Tak jak planowałem, systematycznie zbliżam się do pacemarkera na 3:20 i staram się trzymać blisko grupy. Oczywiście dwie toalety podczas całego maratonu powodują, że dwukrotnie muszę powoli doganiać grupę. Mój mały kryzysy rozpoczął się już wyjątkowo za połówką. Biegnie się ciężko, w ogóle nie rejestruje otoczenia. Skupiam się tylko i wyłącznie na trzymaniu tempa, biegu, korzystaniu z bananów i wody na trasie.

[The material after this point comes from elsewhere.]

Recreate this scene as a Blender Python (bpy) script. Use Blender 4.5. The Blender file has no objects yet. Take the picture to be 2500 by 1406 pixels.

Po 30 kilometrze zorientowałem się, że pierwszy Pacer ma lekki zapas czasowy. Tym bardziej wiem, że trzymając się niego uda się złamać 3:20. Kilka kilometrów przed metą udaje mi się u niego to potwierdzić. Minimalnie zwalnia, a ja utrzymuję w dalszym ciągu to samo tempo.
Obawiałem się finiszu na szerokiej ulicy. Słusznie. Ostatnie 2 – 3 kilometry ciągnęły się niesamowicie. Wreszcie meta i ładnie złamany zakładany czas.
Co ciekawe, jeśli ktoś spodziewał się na mecie medali, folii, to się nie doczekał 🙂 Trzeba było przejść dobre kilkadziesiąt metrów. Dopiero po pokonaniu takiego dystansu czekały osoby z medalami, a dalej z foliami. Jak dla mnie – bomba. Po drodze wzdłuż ustawione samochody DHL, w których automatycznie odbiera się depozyt. Świetne rozwiązanie – bez niepotrzebnego szukania od razu można udać się w stronę przebieralni. A szybkie przebranie w takich warunkach to podstawa. Przez całą trasę siąpiło. Buty i skarpety mocno przemoczone, nie mówiąc już o reszcie. To właśnie stopy z racji wilgoci najmocniej ucierpiały i dawały się we znaki w drugiej części maratonu. Licząc z biegami górski na tym dystansie, 11 maraton ukończony!